The “hope and change” Obama promised and Americans voted for was supposed to usher in a time when the nation would pay down debt, families could get ahead and companies would add workers, Romney said.
“I wish president Obama had succeeded because I want America to succeed,” Romney said. “Today the time has come for us to put the disappointments of the last four years behind us.”

Jobs Focus

What the nation needs “is not complicated or profound,” he said. “It doesn’t take a special government commission to tell us what America needs. What America needs is jobs. Lots of jobs.”
Playing off a line from a speech Obama gave during his 2008 campaign, Romney said: “President Obama promised to slow the rise of the oceans and to heal the planet.
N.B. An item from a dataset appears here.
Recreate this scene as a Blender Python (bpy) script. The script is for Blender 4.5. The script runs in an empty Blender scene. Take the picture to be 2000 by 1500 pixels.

My promise is to help you and your family.”
Romney, 65, was under pressure in his speech to show undecided voters more personality and emotion and connect with the public, even as fiscal conservatives in his own party say he must better define his plans for reining in the federal budget deficit and improving the economy.
Romney spoke of his parents and the family he and his wife have sought to raise.

‘Loving Hearts’

“Unconditional love is a gift that Ann and I have tried to pass on to our sons and now to our grandchildren,” he said. “All the laws and legislation in the world will never heal this world like the loving hearts and arms of mothers and fathers.”
In an effort to close the gender gap -- Obama’s lead over him among female votes in polls -- Romney talked of the women he has worked with and relied on over the course of his career.
“As governor of Massachusetts, I chose a woman lieutenant governor, a woman chief of staff, half of my cabinet and senior officials were women, and in business, I mentored and supported great women leaders who went on to run great companies,” he said.
Romney, who failed in his bid for the party’s 2008 nomination, was more open about his Mormon faith.
He said that early in his marriage, he and his wife “found kinship with a wide circle of friends through our church. When we were new to the community it was welcoming and as the years went by, it was a joy to help others who had just moved to town or just joined our church.”
Before Romney took the stage, members of his church told the convention how Romney helped support them during trying times. As a Mormon bishop, Romney counseled many congregants on their toughest decisions, from weighing whether to have an abortion to counseling parents with dying children.

Bain Capital

Part of tonight’s agenda spotlighted Romney’s career in the private sector, including his time as head of Boston-based private-equity firm Bain Capital LLC, with a film about Indiana- based Steel Dynamics, a Bain investment. Romney broached Bain in his speech as well.
“That business we started with 10 people has now grown into a great American success story,” he said. “Some of the companies we helped start are names you know. An office supply company called Staples -- where I’m pleased to see the Obama campaign has been shopping; The Sports Authority, which became a favorite of my sons.”
Obama and allied political action committees have attacked Romney over his work at Bain, linking him to job cuts and outsourcing by companies that the firm invested in.